Return only what lies between the first line of the entries and the line containing "import numpy as np", both lines included.

** Items from a data source **
** begin **

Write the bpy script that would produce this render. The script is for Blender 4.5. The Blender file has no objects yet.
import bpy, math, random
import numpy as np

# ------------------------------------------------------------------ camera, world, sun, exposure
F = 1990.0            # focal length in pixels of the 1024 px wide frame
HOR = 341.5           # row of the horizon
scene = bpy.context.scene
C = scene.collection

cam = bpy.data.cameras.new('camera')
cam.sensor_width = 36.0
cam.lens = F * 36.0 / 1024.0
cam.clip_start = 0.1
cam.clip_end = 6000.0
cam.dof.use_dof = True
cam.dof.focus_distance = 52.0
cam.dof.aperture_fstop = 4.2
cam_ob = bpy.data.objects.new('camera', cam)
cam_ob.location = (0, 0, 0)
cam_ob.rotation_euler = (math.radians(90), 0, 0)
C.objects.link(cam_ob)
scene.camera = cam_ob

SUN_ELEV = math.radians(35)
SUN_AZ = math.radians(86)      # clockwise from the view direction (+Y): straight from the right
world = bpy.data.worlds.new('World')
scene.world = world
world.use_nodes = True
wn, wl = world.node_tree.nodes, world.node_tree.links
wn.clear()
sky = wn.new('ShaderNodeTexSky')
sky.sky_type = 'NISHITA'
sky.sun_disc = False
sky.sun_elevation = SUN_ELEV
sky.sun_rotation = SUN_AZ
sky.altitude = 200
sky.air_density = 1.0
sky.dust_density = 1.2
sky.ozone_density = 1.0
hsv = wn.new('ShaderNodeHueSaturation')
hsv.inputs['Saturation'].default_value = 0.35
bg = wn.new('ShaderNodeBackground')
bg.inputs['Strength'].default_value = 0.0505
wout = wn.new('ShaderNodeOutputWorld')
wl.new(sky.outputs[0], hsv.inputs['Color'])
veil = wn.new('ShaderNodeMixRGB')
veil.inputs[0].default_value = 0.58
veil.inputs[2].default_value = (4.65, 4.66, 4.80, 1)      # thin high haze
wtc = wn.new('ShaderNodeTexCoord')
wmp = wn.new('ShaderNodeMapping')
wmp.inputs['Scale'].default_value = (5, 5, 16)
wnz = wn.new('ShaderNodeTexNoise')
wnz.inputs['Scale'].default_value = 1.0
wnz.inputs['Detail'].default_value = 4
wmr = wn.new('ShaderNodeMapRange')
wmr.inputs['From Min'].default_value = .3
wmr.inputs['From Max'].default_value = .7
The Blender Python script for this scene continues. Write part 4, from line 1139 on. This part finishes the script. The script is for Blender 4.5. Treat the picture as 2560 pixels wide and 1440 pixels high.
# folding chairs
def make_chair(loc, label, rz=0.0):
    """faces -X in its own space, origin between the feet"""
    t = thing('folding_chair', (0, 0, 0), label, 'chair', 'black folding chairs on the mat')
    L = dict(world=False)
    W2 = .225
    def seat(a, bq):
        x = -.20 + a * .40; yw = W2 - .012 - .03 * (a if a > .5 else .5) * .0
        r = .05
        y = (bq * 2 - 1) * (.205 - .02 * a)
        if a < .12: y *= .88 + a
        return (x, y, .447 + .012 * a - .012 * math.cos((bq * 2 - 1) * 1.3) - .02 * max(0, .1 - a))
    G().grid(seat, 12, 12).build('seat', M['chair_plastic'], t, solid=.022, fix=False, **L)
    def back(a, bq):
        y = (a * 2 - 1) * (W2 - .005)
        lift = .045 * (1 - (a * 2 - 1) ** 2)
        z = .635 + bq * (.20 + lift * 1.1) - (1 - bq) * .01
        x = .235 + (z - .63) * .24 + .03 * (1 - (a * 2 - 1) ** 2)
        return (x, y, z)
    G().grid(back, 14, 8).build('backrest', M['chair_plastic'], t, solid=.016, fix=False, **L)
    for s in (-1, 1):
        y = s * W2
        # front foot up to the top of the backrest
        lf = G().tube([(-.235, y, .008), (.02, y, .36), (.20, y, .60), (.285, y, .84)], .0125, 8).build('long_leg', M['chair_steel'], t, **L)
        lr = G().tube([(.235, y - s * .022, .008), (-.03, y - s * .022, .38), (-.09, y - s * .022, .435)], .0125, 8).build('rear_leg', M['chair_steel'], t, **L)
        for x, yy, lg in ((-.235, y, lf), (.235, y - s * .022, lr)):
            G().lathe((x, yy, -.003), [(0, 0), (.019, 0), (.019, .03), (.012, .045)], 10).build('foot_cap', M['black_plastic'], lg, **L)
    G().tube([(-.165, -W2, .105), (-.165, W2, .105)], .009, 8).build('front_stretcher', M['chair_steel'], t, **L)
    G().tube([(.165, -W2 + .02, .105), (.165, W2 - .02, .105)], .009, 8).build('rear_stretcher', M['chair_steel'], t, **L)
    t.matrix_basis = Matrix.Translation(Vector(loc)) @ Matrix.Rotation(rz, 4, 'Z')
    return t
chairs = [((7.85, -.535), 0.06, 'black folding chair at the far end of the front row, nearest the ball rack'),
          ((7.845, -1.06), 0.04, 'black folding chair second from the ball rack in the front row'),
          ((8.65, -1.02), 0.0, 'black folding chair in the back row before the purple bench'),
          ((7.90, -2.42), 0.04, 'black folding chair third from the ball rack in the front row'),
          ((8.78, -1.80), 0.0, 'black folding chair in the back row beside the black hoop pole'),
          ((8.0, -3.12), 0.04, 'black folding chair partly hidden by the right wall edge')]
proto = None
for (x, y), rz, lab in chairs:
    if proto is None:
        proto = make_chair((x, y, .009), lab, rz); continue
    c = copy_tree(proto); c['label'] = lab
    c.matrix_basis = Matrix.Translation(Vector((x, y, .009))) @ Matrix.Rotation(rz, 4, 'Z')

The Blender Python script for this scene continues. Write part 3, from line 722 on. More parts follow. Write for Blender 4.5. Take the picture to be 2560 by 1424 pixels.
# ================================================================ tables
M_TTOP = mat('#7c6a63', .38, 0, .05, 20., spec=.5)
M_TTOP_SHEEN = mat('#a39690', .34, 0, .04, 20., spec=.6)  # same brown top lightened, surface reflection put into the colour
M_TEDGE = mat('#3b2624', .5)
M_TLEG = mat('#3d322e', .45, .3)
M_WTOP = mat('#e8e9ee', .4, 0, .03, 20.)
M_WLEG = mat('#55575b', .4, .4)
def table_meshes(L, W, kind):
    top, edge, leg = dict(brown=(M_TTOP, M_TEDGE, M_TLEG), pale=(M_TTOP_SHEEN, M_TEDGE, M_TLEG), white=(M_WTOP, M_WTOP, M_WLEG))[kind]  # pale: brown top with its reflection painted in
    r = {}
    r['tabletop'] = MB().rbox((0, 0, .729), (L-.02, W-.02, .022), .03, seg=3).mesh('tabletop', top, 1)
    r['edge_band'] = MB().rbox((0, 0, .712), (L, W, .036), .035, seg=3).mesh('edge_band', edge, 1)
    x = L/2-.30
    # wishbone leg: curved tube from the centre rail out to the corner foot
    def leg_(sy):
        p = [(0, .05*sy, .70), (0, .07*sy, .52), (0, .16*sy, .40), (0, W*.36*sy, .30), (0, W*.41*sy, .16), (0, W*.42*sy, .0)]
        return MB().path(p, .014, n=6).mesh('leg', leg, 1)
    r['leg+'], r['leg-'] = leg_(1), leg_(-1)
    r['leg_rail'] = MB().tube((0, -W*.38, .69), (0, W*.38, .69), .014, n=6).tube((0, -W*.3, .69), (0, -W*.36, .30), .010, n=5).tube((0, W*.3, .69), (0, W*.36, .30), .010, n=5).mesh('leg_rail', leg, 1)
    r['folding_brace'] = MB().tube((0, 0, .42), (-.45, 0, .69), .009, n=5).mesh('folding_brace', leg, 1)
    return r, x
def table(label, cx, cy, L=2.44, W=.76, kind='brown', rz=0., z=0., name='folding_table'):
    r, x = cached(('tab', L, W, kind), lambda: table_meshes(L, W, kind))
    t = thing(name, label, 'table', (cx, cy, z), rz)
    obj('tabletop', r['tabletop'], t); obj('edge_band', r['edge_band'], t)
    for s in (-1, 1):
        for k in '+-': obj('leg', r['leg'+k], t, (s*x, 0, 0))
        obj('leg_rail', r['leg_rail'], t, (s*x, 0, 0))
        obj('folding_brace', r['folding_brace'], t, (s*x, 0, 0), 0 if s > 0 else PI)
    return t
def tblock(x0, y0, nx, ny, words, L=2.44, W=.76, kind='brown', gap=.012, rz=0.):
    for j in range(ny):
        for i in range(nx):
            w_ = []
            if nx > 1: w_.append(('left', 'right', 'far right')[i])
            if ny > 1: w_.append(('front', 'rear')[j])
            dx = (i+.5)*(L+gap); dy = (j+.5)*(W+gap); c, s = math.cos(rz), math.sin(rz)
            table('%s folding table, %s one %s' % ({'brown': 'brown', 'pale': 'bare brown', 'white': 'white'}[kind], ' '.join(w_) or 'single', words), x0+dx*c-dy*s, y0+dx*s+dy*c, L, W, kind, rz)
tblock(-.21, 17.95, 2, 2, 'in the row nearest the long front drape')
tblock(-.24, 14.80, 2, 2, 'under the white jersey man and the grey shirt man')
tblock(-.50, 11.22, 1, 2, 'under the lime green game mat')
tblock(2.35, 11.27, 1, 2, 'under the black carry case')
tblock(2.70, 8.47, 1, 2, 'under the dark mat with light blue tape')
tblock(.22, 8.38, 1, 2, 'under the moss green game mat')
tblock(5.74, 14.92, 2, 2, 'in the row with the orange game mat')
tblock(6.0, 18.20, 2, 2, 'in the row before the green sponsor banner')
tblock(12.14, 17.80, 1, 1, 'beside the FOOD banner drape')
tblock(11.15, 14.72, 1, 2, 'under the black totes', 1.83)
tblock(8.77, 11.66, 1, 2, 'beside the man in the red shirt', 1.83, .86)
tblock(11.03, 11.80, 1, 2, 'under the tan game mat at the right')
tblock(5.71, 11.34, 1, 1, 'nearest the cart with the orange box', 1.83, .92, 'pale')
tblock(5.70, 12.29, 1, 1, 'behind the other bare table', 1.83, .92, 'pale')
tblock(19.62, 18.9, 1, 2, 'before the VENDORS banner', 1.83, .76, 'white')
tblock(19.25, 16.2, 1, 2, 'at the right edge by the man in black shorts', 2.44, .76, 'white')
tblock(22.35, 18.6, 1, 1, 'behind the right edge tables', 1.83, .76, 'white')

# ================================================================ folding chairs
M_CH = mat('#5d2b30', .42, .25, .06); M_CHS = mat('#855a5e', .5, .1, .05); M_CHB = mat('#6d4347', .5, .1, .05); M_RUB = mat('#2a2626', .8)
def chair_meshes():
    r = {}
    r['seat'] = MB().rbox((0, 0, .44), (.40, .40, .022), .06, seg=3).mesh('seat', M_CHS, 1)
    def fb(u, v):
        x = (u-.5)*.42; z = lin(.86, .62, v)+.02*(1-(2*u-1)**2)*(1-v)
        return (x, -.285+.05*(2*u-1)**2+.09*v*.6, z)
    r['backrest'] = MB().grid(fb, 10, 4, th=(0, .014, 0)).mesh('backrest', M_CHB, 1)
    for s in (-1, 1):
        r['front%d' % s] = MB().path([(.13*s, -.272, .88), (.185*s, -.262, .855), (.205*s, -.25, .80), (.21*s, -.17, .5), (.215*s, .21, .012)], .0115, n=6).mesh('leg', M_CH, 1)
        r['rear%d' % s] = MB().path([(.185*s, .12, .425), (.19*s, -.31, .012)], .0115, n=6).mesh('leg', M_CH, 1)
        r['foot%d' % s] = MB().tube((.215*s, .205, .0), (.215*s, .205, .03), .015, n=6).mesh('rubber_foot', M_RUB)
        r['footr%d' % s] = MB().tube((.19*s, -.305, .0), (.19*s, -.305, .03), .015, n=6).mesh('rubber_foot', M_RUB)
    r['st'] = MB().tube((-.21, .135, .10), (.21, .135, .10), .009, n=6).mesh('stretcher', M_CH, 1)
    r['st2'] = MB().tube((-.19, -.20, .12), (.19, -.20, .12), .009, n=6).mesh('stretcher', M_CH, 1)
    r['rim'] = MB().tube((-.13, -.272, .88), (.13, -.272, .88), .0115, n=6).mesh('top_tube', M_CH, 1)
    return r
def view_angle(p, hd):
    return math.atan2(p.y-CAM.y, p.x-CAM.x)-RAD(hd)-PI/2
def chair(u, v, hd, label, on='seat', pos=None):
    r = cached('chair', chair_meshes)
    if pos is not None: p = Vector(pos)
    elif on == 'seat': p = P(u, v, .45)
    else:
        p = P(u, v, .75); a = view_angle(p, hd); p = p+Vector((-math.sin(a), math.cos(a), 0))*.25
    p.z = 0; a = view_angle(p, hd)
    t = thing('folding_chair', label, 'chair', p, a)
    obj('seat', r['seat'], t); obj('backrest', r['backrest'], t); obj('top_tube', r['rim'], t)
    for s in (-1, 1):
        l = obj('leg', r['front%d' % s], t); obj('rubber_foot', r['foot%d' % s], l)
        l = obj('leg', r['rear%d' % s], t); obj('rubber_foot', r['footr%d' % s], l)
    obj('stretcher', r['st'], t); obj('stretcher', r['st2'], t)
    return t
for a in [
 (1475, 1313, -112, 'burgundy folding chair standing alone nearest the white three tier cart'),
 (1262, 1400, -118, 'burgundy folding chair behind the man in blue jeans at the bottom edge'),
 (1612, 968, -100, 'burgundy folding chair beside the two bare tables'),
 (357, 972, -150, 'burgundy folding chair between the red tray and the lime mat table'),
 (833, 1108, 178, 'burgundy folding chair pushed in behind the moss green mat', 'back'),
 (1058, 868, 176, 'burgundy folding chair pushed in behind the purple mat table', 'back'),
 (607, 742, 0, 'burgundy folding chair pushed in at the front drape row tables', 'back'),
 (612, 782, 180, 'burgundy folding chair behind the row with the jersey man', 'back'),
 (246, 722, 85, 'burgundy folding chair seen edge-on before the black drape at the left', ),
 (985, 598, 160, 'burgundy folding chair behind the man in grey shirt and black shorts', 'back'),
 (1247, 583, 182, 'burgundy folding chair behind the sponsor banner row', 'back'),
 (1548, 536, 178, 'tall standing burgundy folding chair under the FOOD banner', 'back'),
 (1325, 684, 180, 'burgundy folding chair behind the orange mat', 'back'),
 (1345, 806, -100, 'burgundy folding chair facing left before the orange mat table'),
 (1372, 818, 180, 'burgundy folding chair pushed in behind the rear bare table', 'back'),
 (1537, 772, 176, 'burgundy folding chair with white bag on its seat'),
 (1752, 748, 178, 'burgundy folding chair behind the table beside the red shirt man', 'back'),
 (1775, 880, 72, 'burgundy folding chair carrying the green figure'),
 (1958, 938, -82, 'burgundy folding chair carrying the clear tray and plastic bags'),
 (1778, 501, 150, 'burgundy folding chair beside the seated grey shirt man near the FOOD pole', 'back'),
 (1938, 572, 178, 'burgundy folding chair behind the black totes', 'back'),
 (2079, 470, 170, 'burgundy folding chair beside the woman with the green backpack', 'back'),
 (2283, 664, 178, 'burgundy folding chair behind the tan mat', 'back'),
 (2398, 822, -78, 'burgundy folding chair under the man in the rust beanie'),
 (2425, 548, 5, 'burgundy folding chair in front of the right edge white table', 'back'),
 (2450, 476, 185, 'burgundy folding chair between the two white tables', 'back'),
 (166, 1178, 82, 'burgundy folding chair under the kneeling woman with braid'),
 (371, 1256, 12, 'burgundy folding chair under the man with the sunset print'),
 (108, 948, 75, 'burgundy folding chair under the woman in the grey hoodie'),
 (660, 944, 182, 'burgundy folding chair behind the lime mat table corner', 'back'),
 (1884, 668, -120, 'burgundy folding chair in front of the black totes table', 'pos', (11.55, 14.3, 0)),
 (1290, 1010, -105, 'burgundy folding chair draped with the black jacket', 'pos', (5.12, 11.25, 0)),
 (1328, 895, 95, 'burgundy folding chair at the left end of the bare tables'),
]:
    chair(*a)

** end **

** Reply **
Write the bpy script that would produce this render. The script is for Blender 4.5. The Blender file has no objects yet.
import bpy, math, random
import numpy as np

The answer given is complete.